REPUBLIKA.CO.ID, JAKARTA — Sebagai Muslim, kita melakukan semua aktivitas berdasarkan pedoman dari nilai-nilai Islam yang ada pada Alquran dan Sunah. Tidak terkecuali saat membuang hajat berupa buang air besar atau buang air kecil.
Ibnu Qutaibah menguraikan berbagai macam hadis tentang beragam persoalan mulai dari akidah, kisah penciptaan, ibadah, taharah (bersuci), hingga muamalat. Dalam persoalan taharah, misalnya, terdapat dua hadis yang diduga saling bertentangan terkait hukum menghadap kiblat saat membuang hajat besar ataupun kecil.
Hadis yang pertama menyatakan larangan menghadap kiblat sewaktu membuang hajat dikutip oleh Bukhari, Muslim, Abu Daud, Ibnu Majah, dan Ahmad. Hadis yang diriwayatkan oleh sahabat Salman Al Farisi itu bunyinya cukup tegas memakai kata nahy (larangan), "Janganlah kalian menghadap kiblat saat buang air besar atau kecil."
Sedangkan, hadis kedua yang diriwayatkan oleh Aisyah menegaskan hal yang berbeda. Disebutkan bahwasanya Rasulullah pernah diberi tahu bahwa sekolompok orang tampak kurang suka dan merasa kesulitan dengan larangan membelakangi kiblat ketika membuang hajat.

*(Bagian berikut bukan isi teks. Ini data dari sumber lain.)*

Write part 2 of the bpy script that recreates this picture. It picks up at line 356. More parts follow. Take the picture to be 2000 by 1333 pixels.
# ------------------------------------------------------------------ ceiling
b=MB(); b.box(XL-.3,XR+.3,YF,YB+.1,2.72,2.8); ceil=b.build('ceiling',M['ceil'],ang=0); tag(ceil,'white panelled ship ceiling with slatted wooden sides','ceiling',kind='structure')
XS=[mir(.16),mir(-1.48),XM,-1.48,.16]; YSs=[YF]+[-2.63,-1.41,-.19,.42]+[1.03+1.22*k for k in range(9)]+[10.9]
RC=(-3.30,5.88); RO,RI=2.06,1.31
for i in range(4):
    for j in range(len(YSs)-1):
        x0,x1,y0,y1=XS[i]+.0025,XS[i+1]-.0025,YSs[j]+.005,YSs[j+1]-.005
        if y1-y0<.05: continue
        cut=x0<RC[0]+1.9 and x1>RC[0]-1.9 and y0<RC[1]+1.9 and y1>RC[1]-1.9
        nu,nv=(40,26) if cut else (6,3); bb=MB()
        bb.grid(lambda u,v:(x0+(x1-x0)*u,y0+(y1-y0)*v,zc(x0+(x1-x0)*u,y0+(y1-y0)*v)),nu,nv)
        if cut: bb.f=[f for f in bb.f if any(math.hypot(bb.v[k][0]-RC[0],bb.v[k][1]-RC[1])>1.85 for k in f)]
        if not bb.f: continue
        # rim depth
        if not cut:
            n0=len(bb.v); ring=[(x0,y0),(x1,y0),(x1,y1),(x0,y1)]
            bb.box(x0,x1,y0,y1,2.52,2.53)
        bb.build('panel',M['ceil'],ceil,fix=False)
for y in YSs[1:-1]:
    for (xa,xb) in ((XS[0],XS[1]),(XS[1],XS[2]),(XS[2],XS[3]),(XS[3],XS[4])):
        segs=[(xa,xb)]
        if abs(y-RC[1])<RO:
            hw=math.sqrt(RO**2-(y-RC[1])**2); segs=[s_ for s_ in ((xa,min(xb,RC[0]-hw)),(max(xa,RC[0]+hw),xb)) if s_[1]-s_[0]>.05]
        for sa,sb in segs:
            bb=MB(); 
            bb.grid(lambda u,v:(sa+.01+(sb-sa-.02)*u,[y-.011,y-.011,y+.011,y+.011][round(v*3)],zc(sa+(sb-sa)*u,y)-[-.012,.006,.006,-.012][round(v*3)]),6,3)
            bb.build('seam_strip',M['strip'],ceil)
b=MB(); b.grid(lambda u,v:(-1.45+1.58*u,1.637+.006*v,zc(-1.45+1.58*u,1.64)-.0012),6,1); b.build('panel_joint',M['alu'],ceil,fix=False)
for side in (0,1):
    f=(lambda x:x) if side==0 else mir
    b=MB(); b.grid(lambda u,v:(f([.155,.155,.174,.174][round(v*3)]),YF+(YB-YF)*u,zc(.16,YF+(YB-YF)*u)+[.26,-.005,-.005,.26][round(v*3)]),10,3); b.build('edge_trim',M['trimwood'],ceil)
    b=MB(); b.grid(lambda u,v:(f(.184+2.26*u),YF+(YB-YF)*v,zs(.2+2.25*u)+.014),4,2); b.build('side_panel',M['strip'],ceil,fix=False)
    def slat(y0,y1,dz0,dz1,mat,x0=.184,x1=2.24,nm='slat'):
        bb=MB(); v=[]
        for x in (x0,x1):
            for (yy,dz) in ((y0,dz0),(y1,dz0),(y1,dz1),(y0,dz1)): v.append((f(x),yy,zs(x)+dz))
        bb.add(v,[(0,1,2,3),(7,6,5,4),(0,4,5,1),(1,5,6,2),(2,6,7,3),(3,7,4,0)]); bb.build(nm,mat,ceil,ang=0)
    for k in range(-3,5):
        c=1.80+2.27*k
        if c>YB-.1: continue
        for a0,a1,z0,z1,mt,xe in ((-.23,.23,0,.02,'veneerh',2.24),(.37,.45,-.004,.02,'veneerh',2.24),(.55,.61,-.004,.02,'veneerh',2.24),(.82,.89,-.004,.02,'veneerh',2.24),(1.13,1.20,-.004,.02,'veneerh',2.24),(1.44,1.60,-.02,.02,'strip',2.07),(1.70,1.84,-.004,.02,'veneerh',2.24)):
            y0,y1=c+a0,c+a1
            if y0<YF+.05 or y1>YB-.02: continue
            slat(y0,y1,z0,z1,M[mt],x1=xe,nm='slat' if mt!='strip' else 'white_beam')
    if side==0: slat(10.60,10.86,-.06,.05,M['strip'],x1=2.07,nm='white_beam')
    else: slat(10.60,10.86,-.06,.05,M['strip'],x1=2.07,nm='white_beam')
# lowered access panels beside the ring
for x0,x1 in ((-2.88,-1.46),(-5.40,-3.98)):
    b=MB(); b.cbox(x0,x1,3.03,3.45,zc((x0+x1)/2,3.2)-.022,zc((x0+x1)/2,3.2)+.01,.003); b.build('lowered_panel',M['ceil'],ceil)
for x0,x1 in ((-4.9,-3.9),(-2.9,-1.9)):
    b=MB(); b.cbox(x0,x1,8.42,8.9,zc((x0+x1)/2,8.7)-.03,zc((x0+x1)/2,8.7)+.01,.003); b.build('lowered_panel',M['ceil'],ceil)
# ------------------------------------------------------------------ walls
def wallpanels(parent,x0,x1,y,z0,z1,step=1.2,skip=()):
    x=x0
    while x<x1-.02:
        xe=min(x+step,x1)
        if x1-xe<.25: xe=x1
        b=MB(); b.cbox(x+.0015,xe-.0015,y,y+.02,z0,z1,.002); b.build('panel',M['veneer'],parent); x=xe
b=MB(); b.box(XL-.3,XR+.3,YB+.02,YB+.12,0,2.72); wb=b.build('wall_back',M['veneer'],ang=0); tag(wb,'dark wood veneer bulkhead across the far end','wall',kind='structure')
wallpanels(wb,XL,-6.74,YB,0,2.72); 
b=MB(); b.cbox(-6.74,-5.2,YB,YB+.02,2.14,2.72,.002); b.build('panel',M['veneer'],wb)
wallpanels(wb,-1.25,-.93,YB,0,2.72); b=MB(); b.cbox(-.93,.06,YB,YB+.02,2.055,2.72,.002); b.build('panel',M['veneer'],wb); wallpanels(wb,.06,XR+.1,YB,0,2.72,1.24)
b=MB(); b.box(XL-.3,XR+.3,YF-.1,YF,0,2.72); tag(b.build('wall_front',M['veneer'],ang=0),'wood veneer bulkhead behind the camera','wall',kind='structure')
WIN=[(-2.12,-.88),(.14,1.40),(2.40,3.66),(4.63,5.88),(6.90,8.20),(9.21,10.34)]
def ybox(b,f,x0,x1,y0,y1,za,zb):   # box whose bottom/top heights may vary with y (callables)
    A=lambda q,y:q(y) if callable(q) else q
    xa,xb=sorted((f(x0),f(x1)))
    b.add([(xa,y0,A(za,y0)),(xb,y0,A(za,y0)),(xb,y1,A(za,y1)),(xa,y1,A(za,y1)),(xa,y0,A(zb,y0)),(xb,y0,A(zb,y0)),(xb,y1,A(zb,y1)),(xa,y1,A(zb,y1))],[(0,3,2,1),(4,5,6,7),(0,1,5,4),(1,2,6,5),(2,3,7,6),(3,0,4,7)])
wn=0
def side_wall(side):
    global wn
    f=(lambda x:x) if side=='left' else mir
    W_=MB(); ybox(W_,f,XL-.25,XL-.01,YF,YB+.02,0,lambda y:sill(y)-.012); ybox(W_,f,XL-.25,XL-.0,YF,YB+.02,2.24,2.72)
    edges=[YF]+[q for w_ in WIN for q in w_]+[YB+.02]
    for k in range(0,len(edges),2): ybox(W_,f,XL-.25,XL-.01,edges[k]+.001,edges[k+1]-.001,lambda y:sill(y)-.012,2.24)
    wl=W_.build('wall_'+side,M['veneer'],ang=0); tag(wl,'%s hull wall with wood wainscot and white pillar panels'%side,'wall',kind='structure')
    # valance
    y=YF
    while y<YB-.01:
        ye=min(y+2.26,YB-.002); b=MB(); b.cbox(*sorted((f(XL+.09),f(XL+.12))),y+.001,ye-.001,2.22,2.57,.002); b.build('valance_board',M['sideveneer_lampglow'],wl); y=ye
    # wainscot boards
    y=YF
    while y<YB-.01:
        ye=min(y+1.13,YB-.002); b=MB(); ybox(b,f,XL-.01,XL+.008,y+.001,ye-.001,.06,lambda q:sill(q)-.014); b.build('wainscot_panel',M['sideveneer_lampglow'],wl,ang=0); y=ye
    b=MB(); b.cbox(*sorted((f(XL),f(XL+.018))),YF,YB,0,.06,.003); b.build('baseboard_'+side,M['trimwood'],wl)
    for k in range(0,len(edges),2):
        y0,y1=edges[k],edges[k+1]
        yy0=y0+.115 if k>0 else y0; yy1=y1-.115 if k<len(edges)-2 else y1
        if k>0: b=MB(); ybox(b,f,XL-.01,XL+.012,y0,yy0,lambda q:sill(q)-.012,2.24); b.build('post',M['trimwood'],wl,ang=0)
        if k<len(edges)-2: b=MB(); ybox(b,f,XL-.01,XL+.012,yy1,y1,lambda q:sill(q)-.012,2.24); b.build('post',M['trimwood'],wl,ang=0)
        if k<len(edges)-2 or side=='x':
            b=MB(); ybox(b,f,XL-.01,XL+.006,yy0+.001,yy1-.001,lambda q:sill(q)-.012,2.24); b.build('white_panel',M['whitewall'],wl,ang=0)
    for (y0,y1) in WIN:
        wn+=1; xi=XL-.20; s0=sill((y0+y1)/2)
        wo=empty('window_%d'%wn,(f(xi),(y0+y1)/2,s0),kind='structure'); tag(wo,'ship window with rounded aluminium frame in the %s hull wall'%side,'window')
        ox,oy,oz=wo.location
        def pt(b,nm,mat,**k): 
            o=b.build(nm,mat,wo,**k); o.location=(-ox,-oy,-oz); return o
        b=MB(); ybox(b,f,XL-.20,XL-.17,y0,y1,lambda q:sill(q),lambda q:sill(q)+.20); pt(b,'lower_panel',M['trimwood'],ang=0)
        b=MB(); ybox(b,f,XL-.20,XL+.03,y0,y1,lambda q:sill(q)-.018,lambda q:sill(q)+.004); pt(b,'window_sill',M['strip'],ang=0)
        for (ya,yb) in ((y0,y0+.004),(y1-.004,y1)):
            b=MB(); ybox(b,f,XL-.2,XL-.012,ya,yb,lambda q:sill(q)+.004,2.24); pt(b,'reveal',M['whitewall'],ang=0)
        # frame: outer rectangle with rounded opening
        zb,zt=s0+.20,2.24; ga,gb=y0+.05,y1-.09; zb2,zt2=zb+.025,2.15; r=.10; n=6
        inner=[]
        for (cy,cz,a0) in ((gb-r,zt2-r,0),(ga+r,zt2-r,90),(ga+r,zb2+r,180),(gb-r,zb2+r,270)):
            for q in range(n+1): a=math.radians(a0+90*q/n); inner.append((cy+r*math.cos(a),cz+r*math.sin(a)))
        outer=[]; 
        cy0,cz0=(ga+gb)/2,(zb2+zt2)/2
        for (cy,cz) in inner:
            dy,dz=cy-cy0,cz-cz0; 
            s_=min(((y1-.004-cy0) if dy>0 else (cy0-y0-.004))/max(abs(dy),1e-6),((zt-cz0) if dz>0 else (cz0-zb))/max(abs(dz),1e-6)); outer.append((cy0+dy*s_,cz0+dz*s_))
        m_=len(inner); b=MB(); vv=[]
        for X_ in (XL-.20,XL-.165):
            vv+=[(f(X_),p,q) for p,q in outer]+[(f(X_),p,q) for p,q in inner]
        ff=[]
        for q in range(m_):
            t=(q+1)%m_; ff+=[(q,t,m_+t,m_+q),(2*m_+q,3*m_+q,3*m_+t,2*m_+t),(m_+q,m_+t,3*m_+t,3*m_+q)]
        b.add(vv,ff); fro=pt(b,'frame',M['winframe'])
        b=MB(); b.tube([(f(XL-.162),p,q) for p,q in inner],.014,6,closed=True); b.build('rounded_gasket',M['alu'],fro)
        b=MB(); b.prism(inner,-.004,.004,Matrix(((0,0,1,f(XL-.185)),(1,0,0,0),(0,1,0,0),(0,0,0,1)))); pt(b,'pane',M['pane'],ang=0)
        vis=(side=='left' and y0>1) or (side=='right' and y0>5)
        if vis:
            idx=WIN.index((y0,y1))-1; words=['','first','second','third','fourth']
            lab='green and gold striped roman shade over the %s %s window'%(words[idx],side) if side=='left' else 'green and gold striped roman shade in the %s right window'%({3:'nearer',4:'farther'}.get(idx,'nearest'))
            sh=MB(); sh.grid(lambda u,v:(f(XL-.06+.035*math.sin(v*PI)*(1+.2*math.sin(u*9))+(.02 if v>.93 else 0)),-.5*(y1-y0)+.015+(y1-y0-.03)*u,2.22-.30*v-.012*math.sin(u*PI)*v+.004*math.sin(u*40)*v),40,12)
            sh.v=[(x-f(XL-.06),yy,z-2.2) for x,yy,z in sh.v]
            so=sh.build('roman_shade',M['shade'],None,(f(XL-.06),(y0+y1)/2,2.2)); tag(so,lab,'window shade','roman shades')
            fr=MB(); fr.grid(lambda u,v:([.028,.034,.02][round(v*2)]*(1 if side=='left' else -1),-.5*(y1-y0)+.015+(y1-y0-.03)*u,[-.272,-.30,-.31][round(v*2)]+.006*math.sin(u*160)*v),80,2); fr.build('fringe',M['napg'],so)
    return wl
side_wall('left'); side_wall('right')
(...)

Lalu, Rasulullah menyuruh mereka untuk berada di toilet dan barulah menghadap kiblat. Riwayat ini dinukilkan oleh Ahmad bin Hanbal. Selanjutnya, dari kedua hadis tadi manakah yang dibenarkan antara menghadap dan membelakangi kiblat sewaktu membuang hajat?
Menurut Ibnu Qutaibah, prinsipnya mudah saja menepis asumsi kedua hadis saling berseberangan itu. Jika memperhatikan teks, kedua hadis mengisyaratkan kemungkinan memakai nasikh dan mansukh untuk menghilangkan kesan kontradiksi.
Terlihat jelas dengan bentuk larangan dan perintah. Artinya, jika ada sebuah larangan kemudian muncul setelah itu perintah, secara otomatis bisa saja larangan tersebut tidak berlaku. Tapi persoalannya, dalam konteks hadis ini nasikh dan mansukh tidak bisa dipergunakan. Lantas, bagaimana menyatukan kedua teks itu?
Berdasarkan analisis Ibnu Qutaibah, kedua teks tidak saling menegasikan dengan metode mengelaborasikan (al-jam'u). Yang dimaksudkan dalam hadis pertama sebenarnya adalah larangan menghadap kiblat jika buang hajat di tanah lapang dan terbuka, seperti di gurun ataupun lapangan.
Sebab, kebiasaan yang sering dilakukan oleh para sahabat pada masa itu apabila singgah dari perjalanan, sebagian menghadap kiblat guna menunaikan shalat, sedangkan sebagian lain mengarah ke arah sana, tetapi bukan untuk shalat, melainkan membuang hajat.
Untuk itu, Rasulullah melarang mereka untuk menghormati kiblat dan menghargai kedudukan shalat. Hadis kedua mengutarakan bahwa sejumlah sahabat mengira larangan tersebut berlaku pula saat berada di perumahan atau tempat yang tertutup lainnya.
Karenanya, Rasulullah hendak mengajarkan dan memberi tahu mereka bahwa selama mereka berada di tempat tertutup, tidak masalah membuang hajat sambil menghadap ke arah kiblat.